◆ Required task:
Leave out any pictures and transcribe all other data below exactly.

--- start of Raw data ---

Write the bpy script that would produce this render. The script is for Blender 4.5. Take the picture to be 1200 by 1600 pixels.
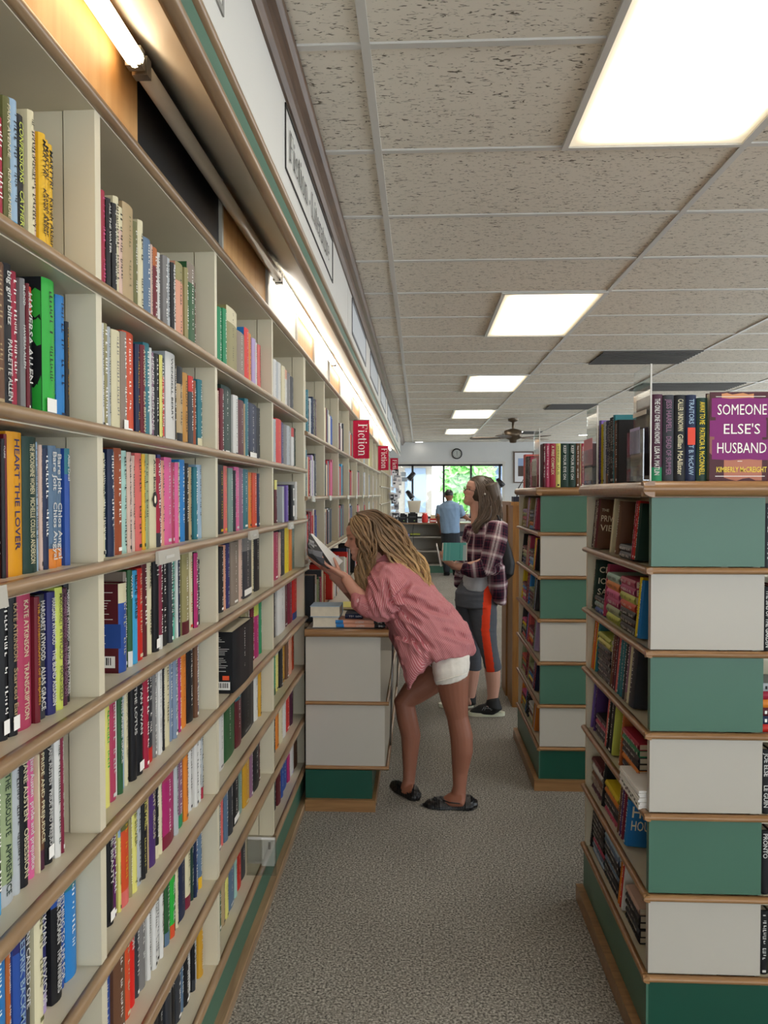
import bpy, bmesh, math, random
from math import sin, cos, pi, radians
from mathutils import Vector, Matrix, noise
random.seed(7)
S = bpy.context.scene
for o in list(bpy.data.objects): bpy.data.objects.remove(o)
COL = S.collection
# ---------------------------------------------------------------- camera
F = 1210.0; YAW = radians(2.6); PIT = radians(-1.33); CH = 1.5
cam_d = bpy.data.cameras.new('camera'); cam = bpy.data.objects.new('camera', cam_d); COL.objects.link(cam)
cam.location = (0, 0, CH); cam.rotation_euler = (pi/2 + PIT, 0, YAW)
cam_d.sensor_fit = 'VERTICAL'; cam_d.sensor_height = 24; cam_d.lens = F/1600*24; cam_d.clip_start = .02; cam_d.clip_end = 300
S.camera = cam
FW = Vector((-sin(YAW)*cos(PIT), cos(YAW)*cos(PIT), sin(PIT))); RT = Vector((cos(YAW), sin(YAW), 0)); UP = RT.cross(FW)
def ray(x, y): return RT*(x-600) - UP*(y-800) + FW*F
def at(x, y, Y):                      # point of the room seen at photo position x,y on the plane Y
    d = ray(x, y); return Vector((0, 0, CH)) + d*(Y/d.y)
def atz(x, y, z):
    d = ray(x, y); return Vector((0, 0, CH)) + d*((z-CH)/d.z)
def y_on(px, X, z):                   # distance along a wall plane X at height z
    k = (px-600)/F; s, c, sp, cp = sin(YAW), cos(YAW), sin(PIT), cos(PIT); dz = z-CH
    return (k*(-X*s*cp + dz*sp) - X*c)/(s - k*c*cp)
def pix(p):
    v = Vector(p)-Vector((0, 0, CH)); d = v.dot(FW); return 600+F*v.dot(RT)/d, 800-F*v.dot(UP)/d, d
# ---------------------------------------------------------------- world, exposure
S.view_settings.view_transform = 'Standard'; S.view_settings.look = 'None'
S.view_settings.exposure = 0.66; S.view_settings.gamma = 1.0; S.view_settings.use_curve_mapping = False
W = bpy.data.worlds.new('world'); S.world = W; W.use_nodes = True
bg = W.node_tree.nodes['Background']; bg.inputs[0].default_value = (.95, .97, 1, 1); bg.inputs[1].default_value = 3.6
S.cycles.max_bounces = 6; S.cycles.diffuse_bounces = 4; S.cycles.glossy_bounces = 3; S.cycles.transmission_bounces = 5; S.cycles.transparent_max_bounces = 8
S.cycles.sample_clamp_indirect = 6; S.cycles.caustics_reflective = False; S.cycles.caustics_refractive = False
PANEL_W = 6.5; TUBE_W = 5.0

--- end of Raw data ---

◆ Task output:
Write the bpy script that would produce this render. The script is for Blender 4.5. Take the picture to be 1200 by 1600 pixels.
import bpy, bmesh, math, random
from math import sin, cos, pi, radians
from mathutils import Vector, Matrix, noise
random.seed(7)
S = bpy.context.scene
for o in list(bpy.data.objects): bpy.data.objects.remove(o)
COL = S.collection
# ---------------------------------------------------------------- camera
F = 1210.0; YAW = radians(2.6); PIT = radians(-1.33); CH = 1.5
cam_d = bpy.data.cameras.new('camera'); cam = bpy.data.objects.new('camera', cam_d); COL.objects.link(cam)
cam.location = (0, 0, CH); cam.rotation_euler = (pi/2 + PIT, 0, YAW)
cam_d.sensor_fit = 'VERTICAL'; cam_d.sensor_height = 24; cam_d.lens = F/1600*24; cam_d.clip_start = .02; cam_d.clip_end = 300
S.camera = cam
FW = Vector((-sin(YAW)*cos(PIT), cos(YAW)*cos(PIT), sin(PIT))); RT = Vector((cos(YAW), sin(YAW), 0)); UP = RT.cross(FW)
def ray(x, y): return RT*(x-600) - UP*(y-800) + FW*F
def at(x, y, Y):                      # point of the room seen at photo position x,y on the plane Y
    d = ray(x, y); return Vector((0, 0, CH)) + d*(Y/d.y)
def atz(x, y, z):
    d = ray(x, y); return Vector((0, 0, CH)) + d*((z-CH)/d.z)
def y_on(px, X, z):                   # distance along a wall plane X at height z
    k = (px-600)/F; s, c, sp, cp = sin(YAW), cos(YAW), sin(PIT), cos(PIT); dz = z-CH
    return (k*(-X*s*cp + dz*sp) - X*c)/(s - k*c*cp)
def pix(p):
    v = Vector(p)-Vector((0, 0, CH)); d = v.dot(FW); return 600+F*v.dot(RT)/d, 800-F*v.dot(UP)/d, d
# ---------------------------------------------------------------- world, exposure
S.view_settings.view_transform = 'Standard'; S.view_settings.look = 'None'
S.view_settings.exposure = 0.66; S.view_settings.gamma = 1.0; S.view_settings.use_curve_mapping = False
W = bpy.data.worlds.new('world'); S.world = W; W.use_nodes = True
bg = W.node_tree.nodes['Background']; bg.inputs[0].default_value = (.95, .97, 1, 1); bg.inputs[1].default_value = 3.6
S.cycles.max_bounces = 6; S.cycles.diffuse_bounces = 4; S.cycles.glossy_bounces = 3; S.cycles.transmission_bounces = 5; S.cycles.transparent_max_bounces = 8
S.cycles.sample_clamp_indirect = 6; S.cycles.caustics_reflective = False; S.cycles.caustics_refractive = False
PANEL_W = 6.5; TUBE_W = 5.0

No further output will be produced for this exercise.